Barrick’s newest strategy is to reduce costs. It has sold off or disposed of over $1.3 billion in assets since the start of 2013. This is part of its plan to reduce its debt load, with the goal of getting its net debt (debt less cash) to below $7 billion. Barrick’s net debt currently stands at $10.7 billion, which is below its peak of $13.7 billion in mid-2013.
What’s more is that it has no major debt maturities through 2021. With the help of headcount reductions and cutting overhead expenses, it plans on saving roughly $500 million annually by the end of 2014. On a P/E ratio based on next year’s earnings estimates, it trades at 15, the lowest of the three gold-mining companies here.

Gold Mining Stock No. 3:  Goldcorp Inc. (NYSE: GG)

Goldcorp is another major mining company, with a market cap of just over $20 billion, which is right around the size of Barrick Gold. Its gold production is all in relatively safe regions of the Americas; its key mines are located in the U.S., Canada, Mexico and the Dominican Republic.

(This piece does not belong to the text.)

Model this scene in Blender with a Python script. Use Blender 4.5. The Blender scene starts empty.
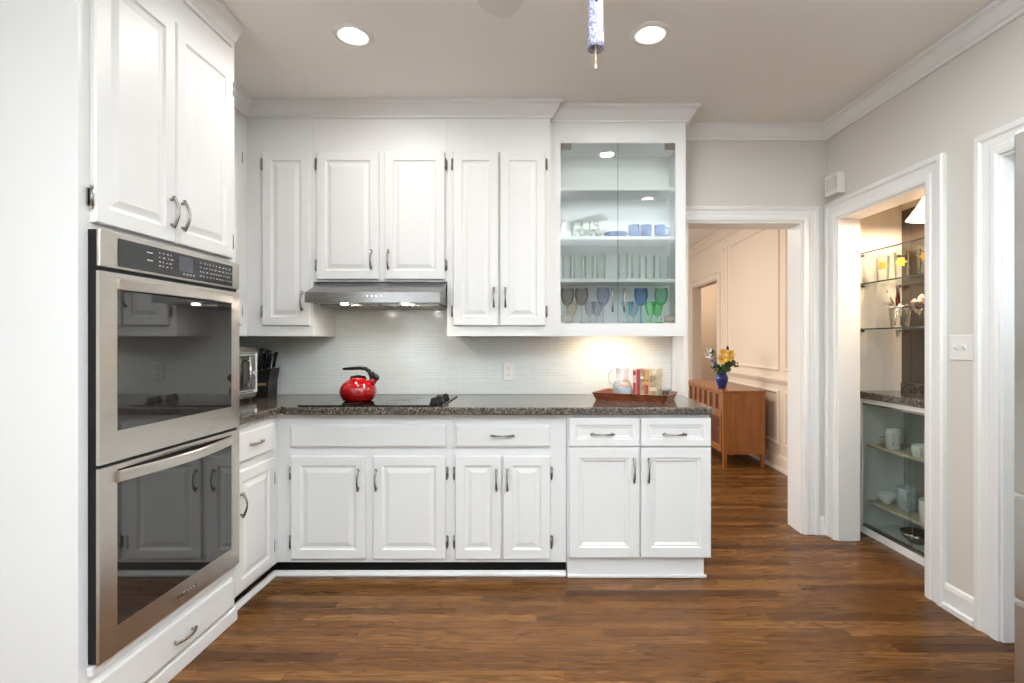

Goldcorp offers a 2.2% dividend yield, which is a full percentage point above the 1.2% industry average yield. With an 8% long-term debt-to-equity ratio, Goldcorp has a solid balance sheet. The industry’s average long-term debt-to-equity ratio is closer to 40%.
Goldcorp is focused on reducing costs. Its operating margin for the trailing 12 months is just above 7%, but it’s still well below the 40% it managed during the year-earlier period. The miner trades at a P/E of ratio of 25 based on next year’s earnings estimates, but its P/B (price-to-book) ratio is 1.15, which is below the gold-mining industry average of 1.4.
All in all, in times of economic uncertainty and global conflict, gold prices tend to rise. What’s more is that all three gold miners above remain unhedged, thus, as gold prices rise they will be able to sell their gold at an even greater profit. All three are great ways to play the potential rise in gold prices.